Gott sei Dank hatte ich keinen Welpen, denn wer weiss, was der für einen Schaden davon getragen hätte! Berny war nachsichtig und er war einfach nur froh, wie wir dann wieder aufgehört haben.
Auch beim Clickern habe ich so 6 Monate mit Anleitungen aus dem Internet herumgepfuscht, bis ich so einigermassen kapiert hatte, wie das funktionniert. Berny war einfach nur ein williges Versuchskaninchen und hat jetzt im Endeffekt (er ist jetzt 12) per Clicker sogar Vor- und Rückwärtsrobben gelernt.

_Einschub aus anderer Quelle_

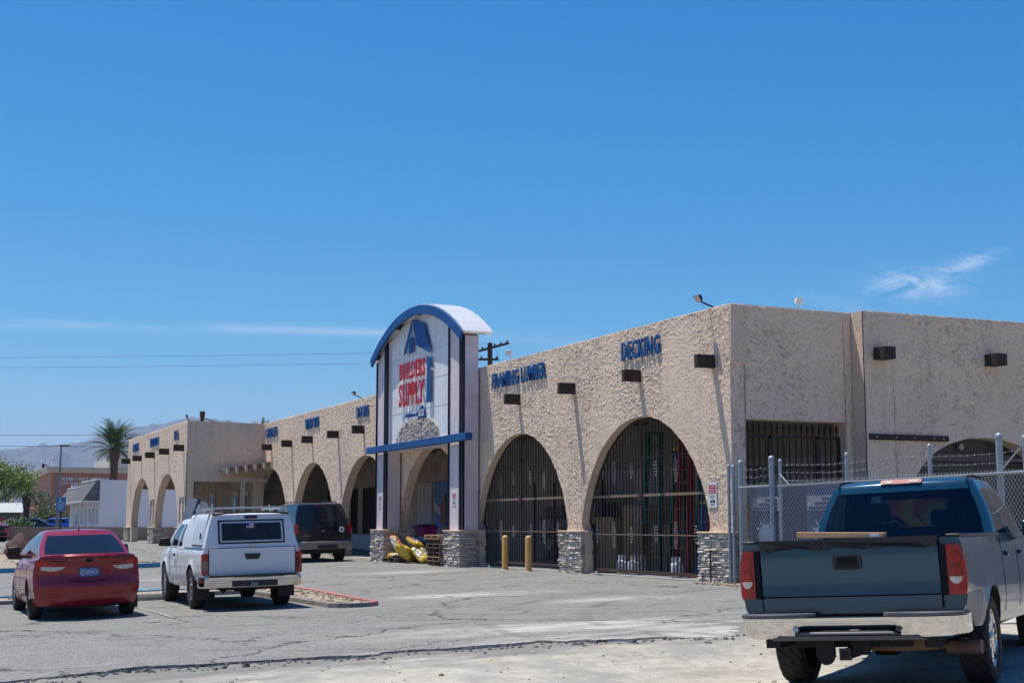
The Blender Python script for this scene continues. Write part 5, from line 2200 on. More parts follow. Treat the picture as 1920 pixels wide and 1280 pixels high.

Ich will mir gar nicht vorstellen, wie ich einen Welpen verzogen hätten, wenn es mein erster Hund gewesen wäre. Ich hatte zwar sehr viel guten Willen, aber halt ganz einfach null Ahnung von Hundeerziehung.

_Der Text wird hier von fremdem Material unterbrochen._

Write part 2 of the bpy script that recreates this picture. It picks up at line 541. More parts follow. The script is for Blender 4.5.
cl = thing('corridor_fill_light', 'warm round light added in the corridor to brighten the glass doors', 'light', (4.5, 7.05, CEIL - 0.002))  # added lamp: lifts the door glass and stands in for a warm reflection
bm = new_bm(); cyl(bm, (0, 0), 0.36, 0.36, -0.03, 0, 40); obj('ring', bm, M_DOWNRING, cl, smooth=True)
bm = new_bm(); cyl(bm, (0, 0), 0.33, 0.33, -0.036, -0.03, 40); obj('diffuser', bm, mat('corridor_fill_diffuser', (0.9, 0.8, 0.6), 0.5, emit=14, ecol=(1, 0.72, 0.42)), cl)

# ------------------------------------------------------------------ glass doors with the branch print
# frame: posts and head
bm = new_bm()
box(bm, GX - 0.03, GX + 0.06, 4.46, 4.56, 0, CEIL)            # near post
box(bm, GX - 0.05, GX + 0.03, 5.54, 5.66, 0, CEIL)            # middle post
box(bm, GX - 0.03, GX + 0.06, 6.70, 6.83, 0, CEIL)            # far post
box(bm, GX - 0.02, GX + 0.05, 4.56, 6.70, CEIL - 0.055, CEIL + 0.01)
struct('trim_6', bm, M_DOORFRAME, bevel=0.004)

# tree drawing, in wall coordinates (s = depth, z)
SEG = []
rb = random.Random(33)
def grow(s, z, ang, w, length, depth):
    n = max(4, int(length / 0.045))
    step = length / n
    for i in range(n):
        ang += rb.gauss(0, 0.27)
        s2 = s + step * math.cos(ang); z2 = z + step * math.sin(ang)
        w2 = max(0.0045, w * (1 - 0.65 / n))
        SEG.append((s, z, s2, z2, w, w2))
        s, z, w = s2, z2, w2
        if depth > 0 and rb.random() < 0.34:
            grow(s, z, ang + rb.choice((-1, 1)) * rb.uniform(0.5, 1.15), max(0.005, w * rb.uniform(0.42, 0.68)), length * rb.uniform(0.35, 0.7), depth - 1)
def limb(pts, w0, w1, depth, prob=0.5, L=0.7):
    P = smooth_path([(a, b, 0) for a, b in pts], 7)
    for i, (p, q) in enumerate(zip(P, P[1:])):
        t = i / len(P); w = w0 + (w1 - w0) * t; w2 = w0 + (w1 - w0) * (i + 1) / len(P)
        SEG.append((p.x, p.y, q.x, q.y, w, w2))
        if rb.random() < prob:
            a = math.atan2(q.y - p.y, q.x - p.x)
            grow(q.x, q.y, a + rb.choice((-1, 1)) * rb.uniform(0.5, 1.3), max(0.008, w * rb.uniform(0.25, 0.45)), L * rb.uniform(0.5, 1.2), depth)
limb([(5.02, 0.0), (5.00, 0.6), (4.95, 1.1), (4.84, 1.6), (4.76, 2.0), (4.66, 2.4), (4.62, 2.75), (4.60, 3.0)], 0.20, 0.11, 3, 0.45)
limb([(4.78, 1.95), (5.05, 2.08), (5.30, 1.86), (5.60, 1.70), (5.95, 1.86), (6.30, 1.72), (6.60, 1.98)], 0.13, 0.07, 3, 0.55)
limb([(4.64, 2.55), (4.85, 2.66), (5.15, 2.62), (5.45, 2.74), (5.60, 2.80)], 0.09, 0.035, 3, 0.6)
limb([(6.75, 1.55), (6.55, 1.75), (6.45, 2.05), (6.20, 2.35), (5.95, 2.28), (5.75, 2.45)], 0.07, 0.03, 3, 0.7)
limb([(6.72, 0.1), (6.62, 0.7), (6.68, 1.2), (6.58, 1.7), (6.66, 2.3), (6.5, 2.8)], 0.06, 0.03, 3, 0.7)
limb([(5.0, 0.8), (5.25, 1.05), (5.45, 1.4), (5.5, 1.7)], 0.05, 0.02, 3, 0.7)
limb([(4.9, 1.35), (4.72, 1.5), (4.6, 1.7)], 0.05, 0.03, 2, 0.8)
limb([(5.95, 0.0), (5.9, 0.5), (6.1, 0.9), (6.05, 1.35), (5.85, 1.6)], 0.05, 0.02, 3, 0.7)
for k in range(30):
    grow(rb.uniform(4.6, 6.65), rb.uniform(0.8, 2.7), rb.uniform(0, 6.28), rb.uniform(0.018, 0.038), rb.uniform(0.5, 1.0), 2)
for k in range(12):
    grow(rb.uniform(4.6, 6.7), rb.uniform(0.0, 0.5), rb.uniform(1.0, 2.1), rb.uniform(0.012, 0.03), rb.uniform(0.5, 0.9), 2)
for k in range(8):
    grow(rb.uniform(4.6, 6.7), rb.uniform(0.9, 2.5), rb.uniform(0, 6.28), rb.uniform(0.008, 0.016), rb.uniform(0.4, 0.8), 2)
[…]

Heute habe ich meinen Berny UND einen Welpen und ich kann euch versichern: Die Welpenerziehung nimmt um einiges mehr Zeit und Aufmerksamkeit als damals Bernys Erziehung. Die Kleine wird daheim nie aus den Augengelassen (Sofa annagen und so weiter), kommt mindestens alle 2 Stunden raus (damit sie Stubenreinheit lernt) und sobald man ihr irgendwas mal durgehen lasst, nutzt sie es beinhart aus und will mehr. Ihre Erziehung ist ein Fulltimejob, wobei ich natürlich den Ergeiz habe möglichst wenig Fehler zu machen, damit ich wenn sie dann gross ist möglichst wenig Erziehungsarbeit mit ihr habe.
Bei Berny waren die kritischen Phasen eh schon alle abgelaufen, und ob man ihm da heute oder morgen beibringt Bei Fuss zu gehen, ist auch schon egal. Wenn ich es der Kleinen heute nicht beibringe, hab ich morgen einen Hund der wie blöd an der Leine zieht und ich habe die doppelte Arbeit. Wenn Berny mal aus Furcht wen kurz anbellte, wusste ich es ist nicht tragisch, weil es bei einem oder zwei Beller bleibt (auch wenn ich natürlich trotzdem daran gearbeitet habe). Wenn die Kleine wen anbellt, habe ich, wenn ich gar nicht oder falsch reagiere, als Erwachsenen dann einen total panischen, durchgedrehten Hund.
Einem Welpen muss man den Weg ins Leben zeigen können, wogegen ein erwachsener Hund einem selber total viel beibringen kann.
Also tut mir Leid, dass es jetzt so lang geworden ist , aber das habe ich echt mal loswerden müssen. Ich hoffe es hilft auch dem einen oder anderen Hundeanfänger, der sich noch nicht entschieden hat.